--- start of Excerpted data ---

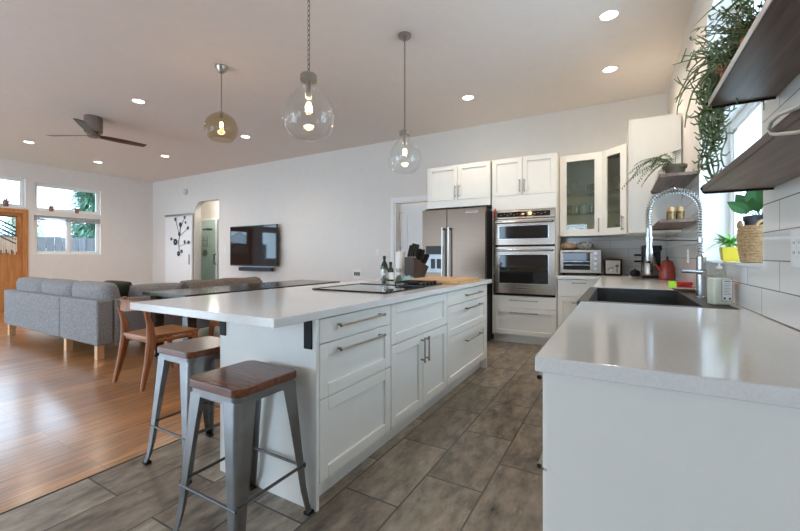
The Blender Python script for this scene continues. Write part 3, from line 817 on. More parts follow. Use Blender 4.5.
# ------------------------------------------------------------------ appliances
fr = thing('refrigerator', 'large two-door stainless steel fridge with water dispenser', 'fridge', (-1.95, 5.3, 0))
fx0, fx1, fy, fz = -2.42, -1.505, 4.87, 1.80
bm = B(); box(bm, fx0 + .01, fx1 - .01, fy + .075, 5.70, .03, fz - .02, .004); obj('body', bm, M['matblack'], fr, True)
FF = Fr((0, fy + .07, 0), (1, 0, 0), (0, -1, 0))
xm = fx0 + .375
bm = B(); fbox(bm, FF, fx0, xm - .003, .06, fz, 0, .07, .006); pl = obj('freezer_door', bm, M['fridge'], fr, True)
bm = B(); fbox(bm, FF, xm + .003, fx1, .06, fz, 0, .07, .006); prr = obj('fridge_door', bm, M['fridge'], fr, True)
for p, u in ((pl, xm - .045), (prr, xm + .045)):
    bm = B(); bar(bm, FF, u, 1.02, 1.05, True, .07, .013, .06); obj('handle', bm, M['nickel'], p, True)
bm = B(); fbox(bm, FF, fx0 + .055, fx0 + .325, 1.185, 1.30, .068, .0725, .003); obj('control_strip', bm, M['black'], pl, True)
bm = B(); fbox(bm, FF, fx0 + .055, fx0 + .325, .93, 1.18, .068, .074, .003); obj('dispenser', bm, M['pewter'], pl, True)
bm = B(); fbox(bm, FF, fx0 + .135, fx0 + .20, .985, 1.12, .073, .0765, .003); fbox(bm, FF, fx0 + .225, fx0 + .29, .985, 1.12, .073, .0765, .003); obj('dispenser_recess', bm, M['black'], pl, True)
bm = B(); fbox(bm, FF, fx1 - .27, fx1 - .10, 1.735, 1.765, .069, .073, .002); obj('badge', bm, M['steel'], prr, True)
bm = B()
for k in range(9): fbox(bm, FF, fx1 - .26 + k * .0165, fx1 - .248 + k * .0165, 1.742, 1.758, .073, .0735)
obj('badge_lettering', bm, M['ink'], prr, True)
bm = B(); fbox(bm, FF, fx1 - .12, fx1 - .02, fz, fz + .02, -.04, .03, .004); fbox(bm, FF, fx0 + .02, fx0 + .12, fz, fz + .02, -.04, .03, .004); obj('hinge_cover', bm, M['black'], fr, True)
bm = B(); box(bm, fx0 + .03, fx1 - .03, fy + .1, 5.6, 0, .03); obj('foot_grille', bm, M['black'], fr, True)
bm = B(); box(bm, -1.462, -1.444, 5.128, 5.149, 1.70, 1.80, .006); tag(obj('magnet_clip', bm, M['red']), 'small red clip on the filler beside the top of the fridge', 'clip')

ov = thing('wall_oven', 'built-in stainless double oven with small upper oven and larger lower oven', 'oven', (-1.095, 5.3, .64))
FO = Fr((0, 5.168, 0), (1, 0, 0), (0, -1, 0)); o0, o1 = -1.475, -.695
bm = B(); box(bm, o0 + .01, o1 - .01, 5.17, 5.68, .645, 1.76); obj('body', bm, M['matblack'], ov, True)
bm = B(); fbox(bm, FO, o0, o1, 1.655, 1.768, 0, .024, .003); cp = obj('control_panel', bm, M['steel'], ov, True)
bm = B(); fbox(bm, FO, o0 + .045, o1 - .06, 1.675, 1.742, .022, .0255, .001); obj('display_glass', bm, M['bglass'], cp, True)
bm = B(); fbox(bm, FO, -1.105, -1.075, 1.70, 1.72, .0255, .0262); obj('display', bm, M['display'], cp, True)
bm = B()
for k in range(14): fbox(bm, FO, o0 + .09 + k * .043, o0 + .108 + k * .043, 1.702 + .012 * (k % 2), 1.708 + .012 * (k % 2), .0255, .0262)
obj('button_marks', bm, M['blind'], cp, True)
def oven_door(kind, v0, v1, w0, w1, hv):
    bm = B(); fbox(bm, FO, o0, o1, v0, v1, 0, .035, .004); d = obj(kind, bm, M['steel'], ov, True)
    bm = B(); fbox(bm, FO, o0 + .08, o1 - .085, w0, w1, .034, .0365, .002); obj('window', bm, M['bglass'], d, True)
    bm = B()
    for a, b, c, e in ((o0 + .065, o1 - .07, w1, w1 + .012), (o0 + .065, o1 - .07, w0 - .012, w0), (o0 + .065, o0 + .08, w0, w1), (o1 - .085, o1 - .07, w0, w1)): fbox(bm, FO, a, b, c, e, .034, .0385, .002)
    obj('window_trim', bm, M['chrome'], d, True)
    bm = B(); tube(bm, [FO(o0 + .03, hv, .035), FO(o0 + .035, hv, .075), FO(o1 - .035, hv, .075), FO(o1 - .03, hv, .035)], .013, 12); obj('handle', bm, M['chrome'], d, True)
    return d
oven_door('upper_door', 1.305, 1.648, 1.39, 1.555, 1.603)
ld = oven_door('lower_door', .665, 1.285, .80, 1.175, 1.235)
bm = B(); fbox(bm, FO, -1.17, -1.02, .715, .755, .0345, .0375, .002); obj('badge', bm, M['chrome'], ld, True)
bm = B()
for k in range(9): fbox(bm, FO, -1.16 + k * .0148, -1.149 + k * .0148, .727, .743, .0375, .038)
obj('badge_lettering', bm, M['ink'], ld, True)
bm = B(); fbox(bm, FO, o0, o1, .637, .66, 0, .02, .002); obj('vent_trim', bm, M['matblack'], ov, True)

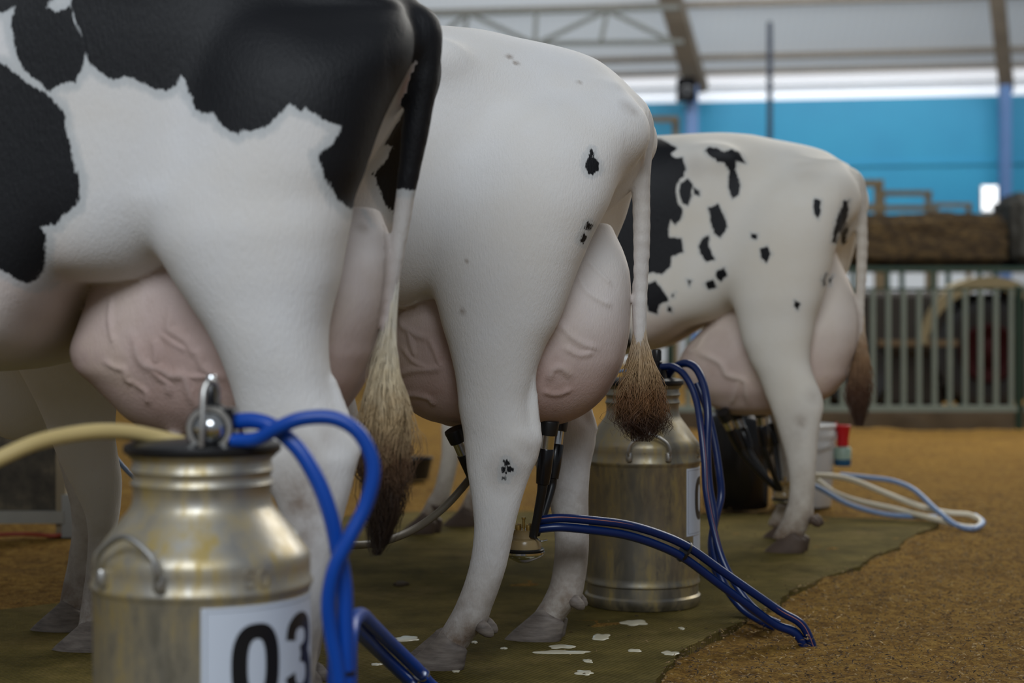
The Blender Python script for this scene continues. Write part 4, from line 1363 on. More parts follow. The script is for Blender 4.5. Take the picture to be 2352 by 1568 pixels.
hose('air_hose', [(1520, 842, 4.93), (1548, 843, 4.9), (1576, 866, 4.87), (1598, 915, 4.84), (1610, 985, 4.8), (1618, 1060, 4.77), (1622, 1130, 4.75), (1638, 1210, 4.73), (1662, 1290, 4.7), (1705, 1365, 4.66), (1750, 1412, 4.64), (1790, 1432, 4.62)], 0.0098, M['blue_dark'], 'red-striped blue hose arching low from the farther milk can lid and down beside it', 'hose', 'blue air hoses', stripe=(0.004, -0.0085, 0))
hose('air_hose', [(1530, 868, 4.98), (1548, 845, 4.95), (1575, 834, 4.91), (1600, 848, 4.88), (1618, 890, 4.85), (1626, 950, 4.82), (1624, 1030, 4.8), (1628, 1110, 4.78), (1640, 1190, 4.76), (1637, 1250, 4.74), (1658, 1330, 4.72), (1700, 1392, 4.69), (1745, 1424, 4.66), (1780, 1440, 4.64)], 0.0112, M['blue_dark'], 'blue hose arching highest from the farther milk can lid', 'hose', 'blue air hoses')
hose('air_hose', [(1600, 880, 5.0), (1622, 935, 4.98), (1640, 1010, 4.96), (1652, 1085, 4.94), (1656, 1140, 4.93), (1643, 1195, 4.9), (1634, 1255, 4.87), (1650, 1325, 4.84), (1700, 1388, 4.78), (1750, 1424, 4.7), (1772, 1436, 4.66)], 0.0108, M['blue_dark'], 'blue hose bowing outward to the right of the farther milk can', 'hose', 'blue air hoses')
hose('air_tube', [(1390, 862, 4.92), (1420, 853, 4.91), (1450, 850, 4.92), (1490, 850, 4.94)], 0.0045, M['blue_pale'], 'thin light blue tube across the farther milk can lid', 'tube')
hose('air_tube', [(255, 1035, 4.9), (280, 1068, 4.9), (310, 1098, 4.9), (350, 1130, 4.92)], 0.0065, M['blue_pale'], 'thin pale blue tube sloping down behind the near milk can', 'tube')
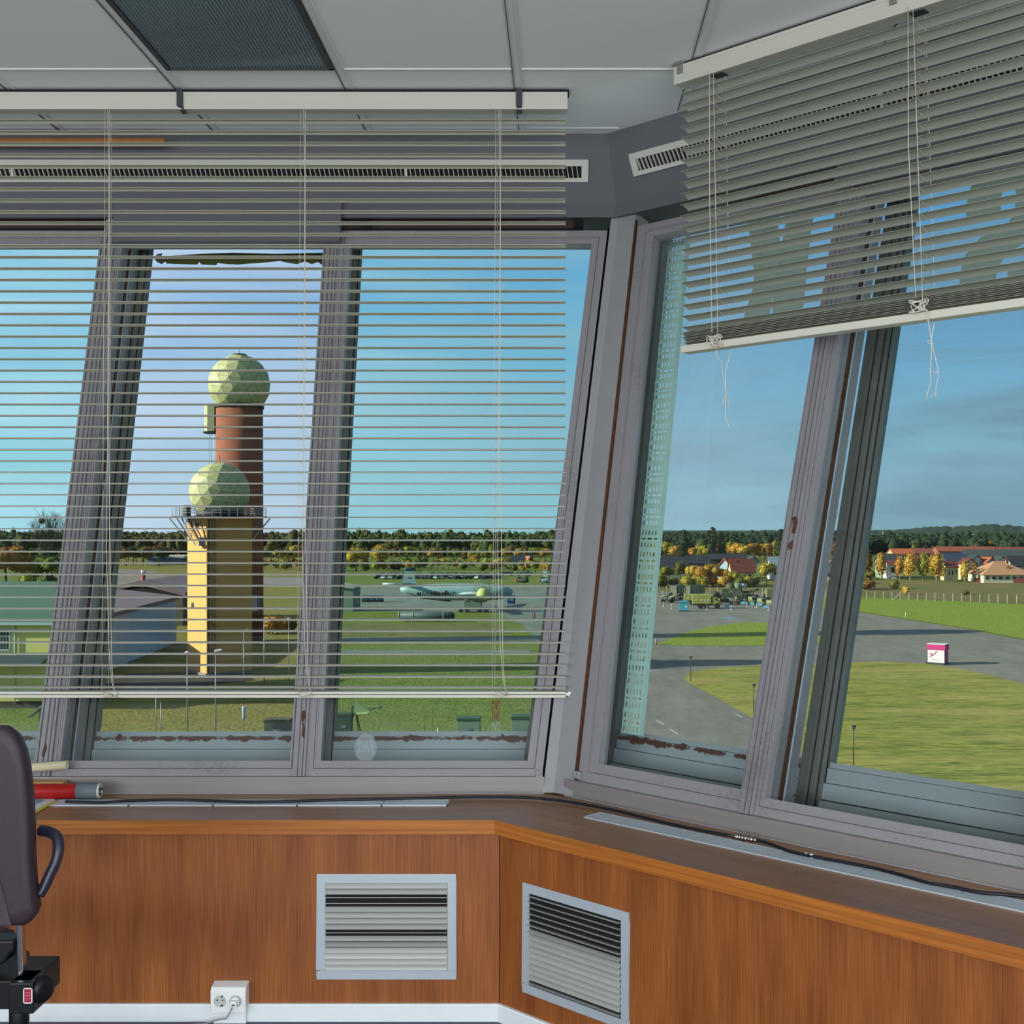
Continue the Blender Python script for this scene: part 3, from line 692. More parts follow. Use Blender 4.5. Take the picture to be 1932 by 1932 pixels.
# --- lowered blind, front
eB = .46; sB1 = pw(FR, 1067, 700, eB)[0]; sB0 = pw(FR, -215, 700, eB)[0]; Lb = sB1-sB0
zt = 3.386
blind = empty('venetian_blind', M=FR.M @ Matrix.Translation((sB0, eB, 0)), label='long venetian blind fully lowered in front of the left windows with level slats', cat='blind')
mb = MB(); mb.box((0, -.032, 3.312), (Lb+.008, .032, 3.372)); mb.box((0, -.034, 3.366), (Lb+.008, .034, 3.378)); mb.box((0, -.030, 3.378), (Lb+.014, .034, 3.389), 1)
mb.build('headrail', [m_head, m_black], blind, bevel=.002)
proto = None; z = 3.276
NSL = 50
for i in range(NSL):
    if proto is None: sl = proto = slat_mesh(Lb, .0495, .0042, .0012).build('slat', m_slat, blind)
    else: sl = proto.copy(); COL.objects.link(sl); sl.parent = blind
    sl.location = (0, 0, z-.0004*0); z -= .0437
zl = z+.0437
zr = pw(FR, 700, 1310, eB)[1]
sl = proto.copy(); COL.objects.link(sl); sl.parent = blind; sl.location = (0, 0, zr+.028)
mb = MB(); mb.box((0, -.026, zr-.010), (Lb, .026, zr+.014)); mb.box((0, -.0275, zr+.0015), (Lb, -.026, zr+.0035), 1)
mb.build('bottom_rail', [m_railw, m_groove], blind, bevel=.002)
for i, xx in enumerate((203, 570, 936)):
    sx = pw(FR, xx, 300, eB)[0]-sB0; sx2 = pw(FR, xx-6, 1290, eB)[0]-sB0
    mb = MB()
    for ee in (-.0265, .0265): mb.tube([(sx+(.006 if ee > 0 else 0), ee, 3.315), (sx2+(.006 if ee > 0 else 0), ee, zr+.01)], .0008, 5)
    for j in range(NSL): mb.tube([(sx+(sx2-sx)*j/NSL, -.0265, 3.271-.0437*j), (sx+(sx2-sx)*j/NSL+.006, .0265, 3.271-.0437*j)], .0004, 4)
    mb.build('ladder_cord', m_cord, blind)
    mb = MB(); k0 = sx+.022; zz = zr
    mb.tube([(sx+.012, -.031, 3.33), (k0-.004, -.033, 3.0), (k0-.010, -.031, 2.2), (k0-.014, -.031, 1.6), (k0-.004, -.034, 1.25), (k0+.008, -.036, zz+.05), (k0+.022, -.034, zz+.012)], .0011, 5)
    mb.tube([(sx+.020, -.030, 3.33), (sx+.016, -.030, 2.0), (k0+.006, -.034, 1.22), (k0+.014, -.034, zz+.02)], .0012, 5)
    mb.build('lift_cord', m_cord, blind)
    mb = MB(); knot(mb, (k0+.0, -.036, zz+.004), .030, 22, .0016, 11+i, .32); mb.build('cord_knot', m_cord, blind)
for xx in (345, 980):
    sx = pw(FR, xx, 195, eB)[0]-sB0
    mb = MB(); mb.box((sx-.012, -.040, 3.322), (sx+.012, -.033, 3.388)); mb.bar((sx, -.036, 3.324), (sx+.012 if xx < 500 else sx, -.012, 3.300), .022, .006)
    mb.build('bracket_clip', m_clip, blind, bevel=.002)
mb = MB(); mb.box((Lb, -.012, zr-.004), (Lb+.014, .010, zr+.008)); mb.cyl((Lb+.016, -.010, zr+.002), (Lb+.016, .010, zr+.002), .010, n=12)
mb.build('hold_down_bracket', m_plast, blind, bevel=.002)
# --- half raised blind, right wall
eR_ = .60
sR0, zh = pw(RT, 1281, 150, eR_); s_l = pw(RT, 1292, 500, eR_)[0]; Lr = 2.35
blr = empty('venetian_blind', M=RT.M @ Matrix.Translation((sR0, eR_, 0)), label='venetian blind half raised in front of the right windows with tilted slats', cat='blind')
mb = MB(); mb.box((0, -.032, 3.318), (Lr, .032, 3.376)); mb.box((0, -.034, 3.370), (Lr, .034, 3.384)); mb.box((-.004, -.033, 3.384), (Lr, .030, 3.389), 1)
mb.build('headrail', [m_head, m_black], blr, bevel=.002)
ds = s_l-sR0
rl = pw(RT, 1293, 660, eR_); rr = pw(RT, 1932, 572, eR_)
slope = (rr[1]-rl[1])/(rr[0]-rl[0])
p2 = slat_mesh(Lr-ds, .050, .0045, .0012).build('slat', m_slat2, blr)
z_top, z_bot = pw(RT, 1300, 180, eR_)[1], pw(RT, 1293, 622, eR_)[1]
n = 22
for i in range(n):
    sl = p2 if i == 0 else p2.copy()
    if i: COL.objects.link(sl); sl.parent = blr
    f = i/(n-1)
    sl.matrix_local = Matrix.Translation((ds*(.85+.15*f), 0, z_top+(z_bot-z_top)*f)) @ Matrix.Rotation(-atan(slope*f), 4, 'Y') @ Matrix.Rotation(R(-13.5), 4, 'X')
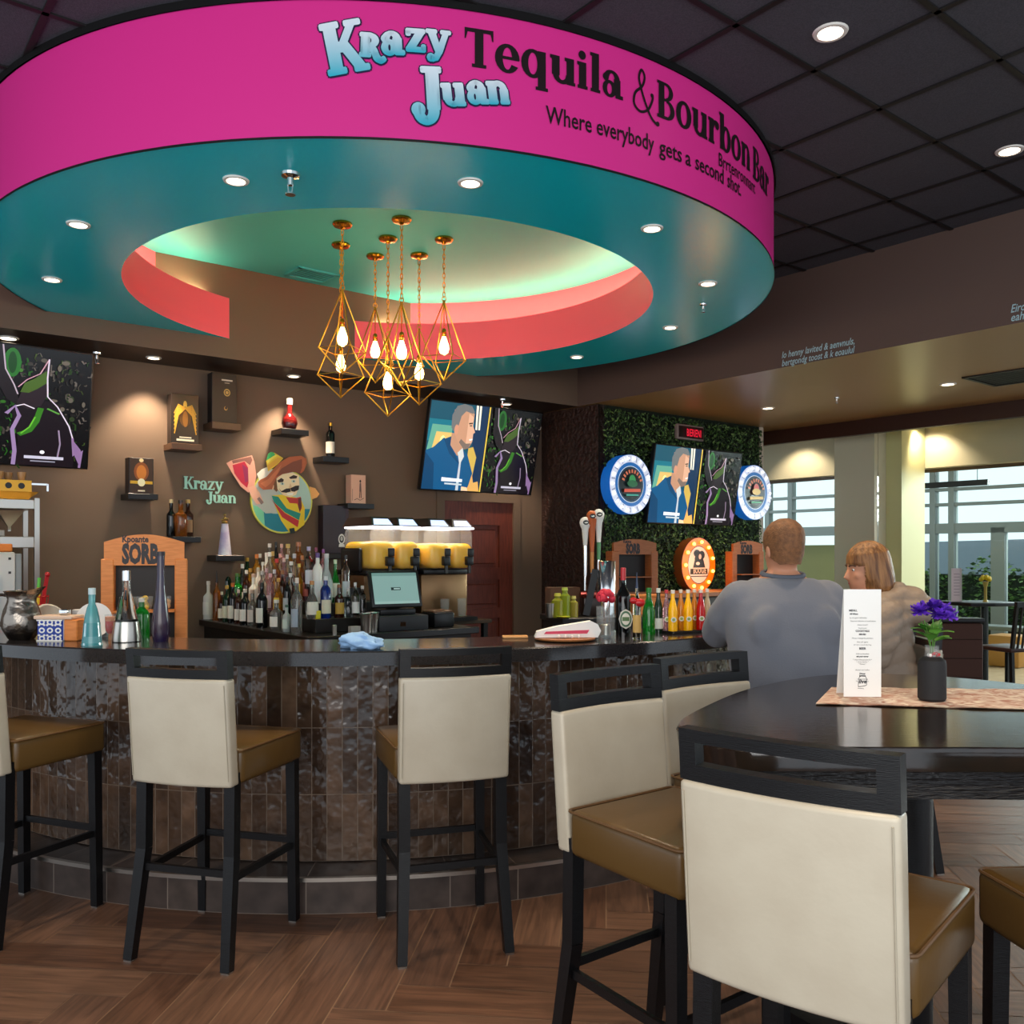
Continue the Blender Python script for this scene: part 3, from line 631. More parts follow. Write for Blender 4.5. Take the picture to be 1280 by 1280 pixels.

--- end of Excerpted data ---

=== Aim of the task ===
Repeat exactly the lines running from the one with "lid', 'hose', 'blue air hoses')" through the one with "milk can', 'tube')", both included.

=== Answer to the problem ===
hose('air_hose', [(1530, 868, 4.98), (1548, 845, 4.95), (1575, 834, 4.91), (1600, 848, 4.88), (1618, 890, 4.85), (1626, 950, 4.82), (1624, 1030, 4.8), (1628, 1110, 4.78), (1640, 1190, 4.76), (1637, 1250, 4.74), (1658, 1330, 4.72), (1700, 1392, 4.69), (1745, 1424, 4.66), (1780, 1440, 4.64)], 0.0112, M['blue_dark'], 'blue hose arching highest from the farther milk can lid', 'hose', 'blue air hoses')
hose('air_hose', [(1600, 880, 5.0), (1622, 935, 4.98), (1640, 1010, 4.96), (1652, 1085, 4.94), (1656, 1140, 4.93), (1643, 1195, 4.9), (1634, 1255, 4.87), (1650, 1325, 4.84), (1700, 1388, 4.78), (1750, 1424, 4.7), (1772, 1436, 4.66)], 0.0108, M['blue_dark'], 'blue hose bowing outward to the right of the farther milk can', 'hose', 'blue air hoses')
hose('air_tube', [(1390, 862, 4.92), (1420, 853, 4.91), (1450, 850, 4.92), (1490, 850, 4.94)], 0.0045, M['blue_pale'], 'thin light blue tube across the farther milk can lid', 'tube')
hose('air_tube', [(255, 1035, 4.9), (280, 1068, 4.9), (310, 1098, 4.9), (350, 1130, 4.92)], 0.0065, M['blue_pale'], 'thin pale blue tube sloping down behind the near milk can', 'tube')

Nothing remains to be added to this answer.